O ato subjetivo de adentrar uma obra, descobri-la e apurá-la em particular, tragar pra si seus mistérios e decodificá-los (ou guardá-los intactos em si) deveria ser mais apreciado pelo espectador, mas Baydarov não parece muito certo do jogo básico que qualquer cineasta, mesmo iniciante, é logo ensinado, a de que filme pronto não pertence mais a seu autor, mas a cada espectador. Talvez por ter trabalhado apenas com documentários anteriormente, o cineasta se acostumou com ideias concretas, e não consegue manter nenhum de seus planos intocados no simbolismo, de quem inclusive o filme é refém.
Não há problema algum em lançar mão de metáforas visuais e narrativas para desenvolver uma obra, mas o que Entre Mortes faz é se encarcerar em um labirinto tão pretensioso que chega a ser cômico, ao seguir um homem abusador pelas estradas do país a esbarrar em diversos outros casos de abusos como os que ele comete com a própria mãe (em sequência exagerada) e colocá-lo do outro lado da moeda, salvando e evitando tragédias com outras tragédias, na maior parte do tempo cometidas ou proporcionadas por ele; sim, o filme elege como salvador alguém que pratica o mesmo dentro de casa.
Com uma hipnotizante fotografia do estreante Elshan Abbasov em mãos, Baydarov constrói um filme impossível de se desconectar imageticamente, criando um paradoxo em si: se em silêncio suas imagens provocariam reações de espanto e admiração contínuas, ao apresentá-las em complemento a uma narrativa fragmentada e arrogante, ficamos indecisos entre o desprezo absoluto e a raiva ainda maior por desperdiçar planos tão arrojados e significativos. Não há como ignorar, no entanto, tudo que é narrado em Entre Mortes, que varia entre o assustador e o corajoso, ambos pelos mais negativos motivos.

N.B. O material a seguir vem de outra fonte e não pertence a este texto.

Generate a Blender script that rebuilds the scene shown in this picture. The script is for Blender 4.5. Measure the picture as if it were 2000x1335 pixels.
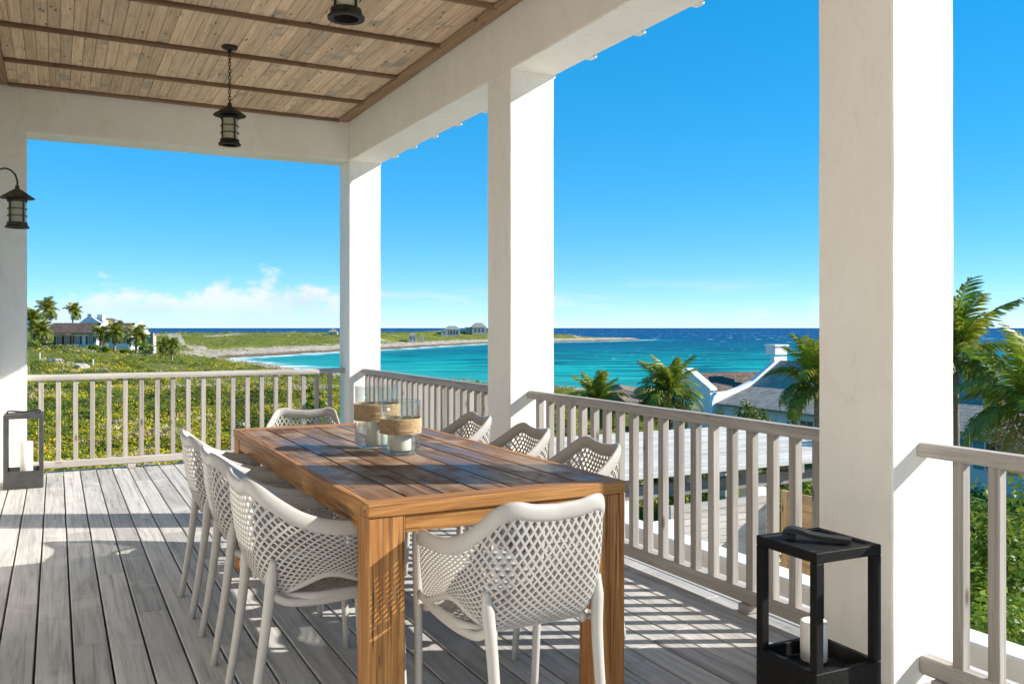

O diretor assume uma postura covarde ao não acreditar no poder imagético que possui muito menos na inteligência do espectador, ao apresentar esquetes sobre diferentes formas de abuso e posteriormente contar com um trio de testemunhas oculares que assiste o que ocorre e narra as cenas, como a esclarecer o que não ficou claro e tirar qualquer pretensa subjetividade que a história poderia apresentar. Não que as entrelinhas não fossem repletas de machismo, tentativas (e eventual concretização) de feminicídio e assédio de muitas espécies, disfarçados pela estética vigente e por elucubrações constrangedoras por parte de uma produção absolutamente perdida.

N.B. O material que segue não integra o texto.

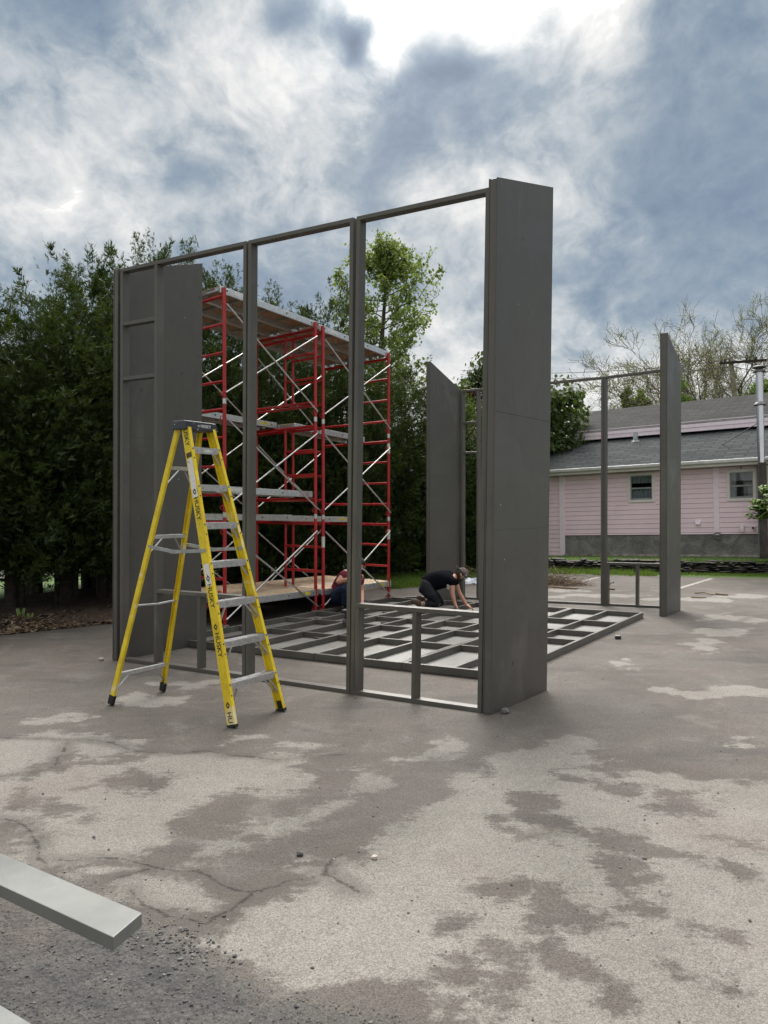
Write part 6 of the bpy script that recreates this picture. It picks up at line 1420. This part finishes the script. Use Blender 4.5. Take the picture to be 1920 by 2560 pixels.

Perde o espectador, que poderia ter ficado com belas imagens captadas com brilhantismo sem qualquer presença de áudio e ao menos passar 1 h e meia imaginando uma atmosfera superior ao imbróglio apresentado, e perde Baydarov, que na ânsia de ser politicamente correto, engajado e onírico, demonstrou apenas que ainda tem muito a aprender, enquanto filósofo, enquanto cineasta e enquanto homem, principalmente.